Was I right to get so worked up for this book? Yes… and no. The first three books (well, really just books one and three) totally captivated me. Just the fact that they were able to make me think like a 16-year-old again was a testament to Meyer’s writing. But with all the Twilight talk (both about this new book and the horrible miscasting of the upcoming movie), the book just couldn’t meet the hype.

The biggest problem that struck me was that the story read like fanfiction – stories written by fans who can’t give up on their favorite characters. Don’t get me wrong, there’s some excellent fanfic out there, but I expect a little more from someone so in charge of the story and from something I’m paying money for. Breaking Dawn even adheres to the fanfic tenant that the characters you love the most suffer the most – I mean, Bella has always been a little too clumsy, a little too breakable, but come on… really?

Surprisingly, I quite enjoyed the middle section of the book, told from Jacob’s POV. I was highly pissed off at the end of Eclipse, when the narration slipped to Jacob without warning, but in this case, I was relieved not to be in Bella’s head for a little while. And through Jacob, there was much to learn about the way the La Push pack operates.

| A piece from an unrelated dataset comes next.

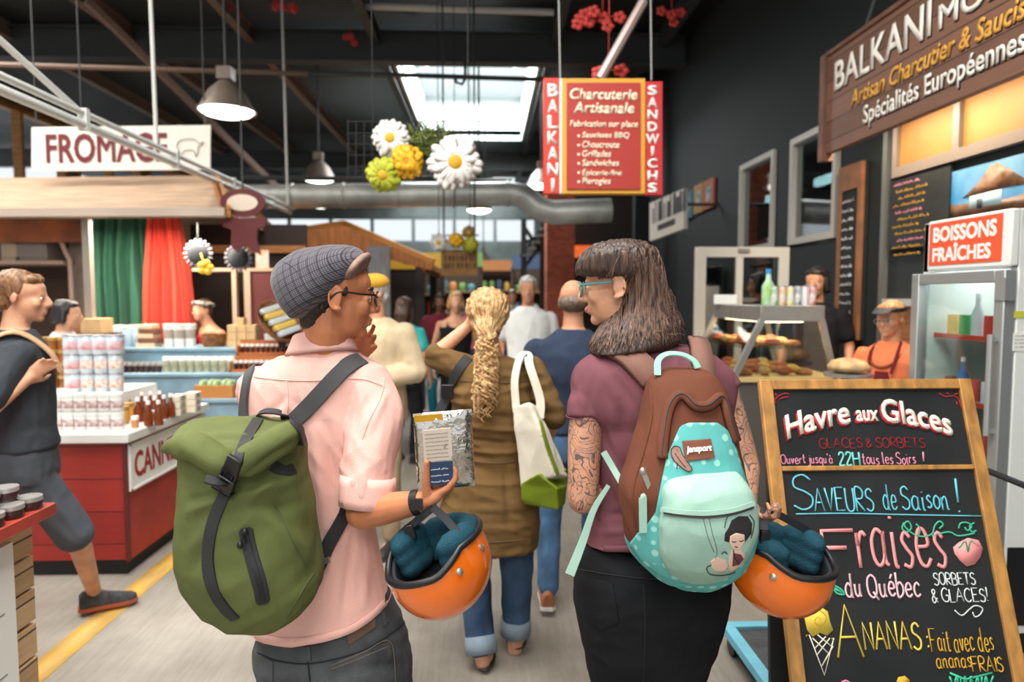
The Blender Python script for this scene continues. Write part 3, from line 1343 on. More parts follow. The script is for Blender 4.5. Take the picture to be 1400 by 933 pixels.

Honestly, I couldn’t have cared less about the finale. There was so much build up for very little conclusion. But I guess that just means that I’ll have to turn to the real fanfic now to find some more good Twilight stories…

Saturday, August 2, 2008

Duma Key

As a long-time Stephen King reader, I know that I'll eventually pick up any book that he writes. I've had Duma Key sitting around for a while - it's pretty thick, and I wasn't up for investing the time in it. But after hearing several times that it was his "return to form," I was ready to give it a try.

And in a way, it is a return to form. The scene is clearly set, the characters (bizarre backstories and all) are well defined, and the strange supernatural villain is creepy as all get-out. But it's also a little slower than his past works - the first two-thirds took me two weeks to read, while the final third was completely gripping and took only two days.

Edgar Freemantle, late of Minnesota, takes up residence on Duma Key in Florida following a disastrous accident. While there, he meets his eccentric neighbors, including the old woman who owns the island, and discovers an unknown talent for painting. But the paintings hold a strange ability to bring his ideas to life, dictated by the powers of the island.

There are many images, especially from the last third of the book, that will be sticking with me for a long time. King is still a master at describing a moment so creepy that it burns its way into your memory. And while I don't think I would recommend this as an entry point into King's repertoire, it is a solid piece of writing that won't be soon forgotten.